Da un recente studio sostenuto da Coopfond di Riabitare l’Italia, sulle aree interne del nostro Paese, è emerso un desiderio maggioritario nei giovani, di restare, non di fuggire, e di costruire nel luogo in cui si è nati e cresciuti il proprio futuro.
Cairo, la Val Bormida in generale, è un area interna, di spopolamento, di servizi che chiudono, di ragazzi che obbligatoriamente migrano …non possiamo che partire da queste realtà e con queste, sapere che per quanto sia abbastanza svilente quello che si sente, come un buco, un pozzo, un vuoto a perdere, dobbiamo pensare che è e sarà così solo se non teniamo conto di quello che c’è stato prima, di quello che abbiano e proviamo a ripartire da lì. E cioè proprio dal nostro territorio.
Il vuoto è fatto per essere riempito con travasi di passati e futuri nel contenitore del presente.
Abbiamo strade boschive e sentieri, funghi saporiti, formaggette, zucca, tartufi, lisotti, gabeletti, moco, tire … “distese azzurre ,verdi terre, discese ardite e risalite” come cantava Battisti …
Tra il Carretto e le Ferrere guardando verso Carnovale e Rocchetta…un territorio fragile ma di pregio ambientale, abbiamo cioè quello da cui siamo venuti: la terra.
E dal nostro stato territorio possiamo ripartire. Nulla condanna ad essere periferie.
Nelle aree interne e dove i piccoli comuni come il nostro, vivono ogni giorno le difficoltà legate allo spopolamento, la creazione di un sistema economico locale legato ad una produzione tipica, o alla qualità ambientale e paesaggistica può fare la differenza e significare la permanenza o il ritorno di residenti.
Dovremmo pensare di soffermarci e lavorare sui distretti rurali.
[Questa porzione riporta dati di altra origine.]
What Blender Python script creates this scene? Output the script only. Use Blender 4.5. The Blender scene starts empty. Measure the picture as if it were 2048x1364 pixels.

Il Decreto legislativo n. 228 del 2001 ne da la definizione ovvero un “sistema produttivo locale caratterizzato da un’identità storica e territoriale omogenea derivante dall’integrazione fra attività agricole ed altre attività locali, nonché dalla produzione di beni o servizi di particolare specificità, coerenti con le tradizioni e le vocazioni naturali e territoriali”. Nello specifico, un Distretto rurale è un sistema produttivo locale costituito da imprese agricole e non agricole ed enti pubblici, in grado di interagire tra loro attuando una politica distrettuale di diversificazione produttiva, di integrazione economica, sociale e di coesione in grado di promuovere una qualità totale territoriale, con una adeguata vivibilità per i residenti, promuovendosi a polo d’attrazione per altre imprese ed individui.
Quindi soggetti che possono diventare strumento di progettazione, di sviluppo, di disegno dello sviluppo locale. Tutto questo, se si lavora seriamente, può avere una ricaduta nelle mille interazioni dell’agricoltura con la progettazione urbanistica dei territori, con la presenza di imprese di trasformazione, con le filiere locali i Gas o con le mense scolastiche e pubbliche, la ristorazione, l’attrattività turistica. Io credo che uno dei valori principali dell’attivismo che caratterizza la nascita di queste esperienze sia proprio la nascita dal basso. Imprese, Istituzioni, persone che si mettono assieme, pensano e progettano il territorio, ed in virtù di questo chiedono riconoscimento.
Non devono aver rilevanza solo gli organismi o i loro vertici (la storia del nostro Paese e’ ricca di carrozzoni inconcludenti), ma i progetti e la loro aderenza ad un territorio.
Stiamo vivendo una stagione complicata. Dal punto di vista economico e soprattutto climatico e ambientale, ma le svolte non si generano sempre dall’alto. Servono strumenti, ma serve soprattutto un cambiamento, ed i cambiamenti sono possibili solo se accanto a norme e leggi ci sarà una grande partecipazione civica, popolare. “La restanza il coraggio di chi resta” non possiamo sempre pensare di andare via, dobbiamo pensare di restare e ripartire da casa nostra facendola tornare casa e attrazione.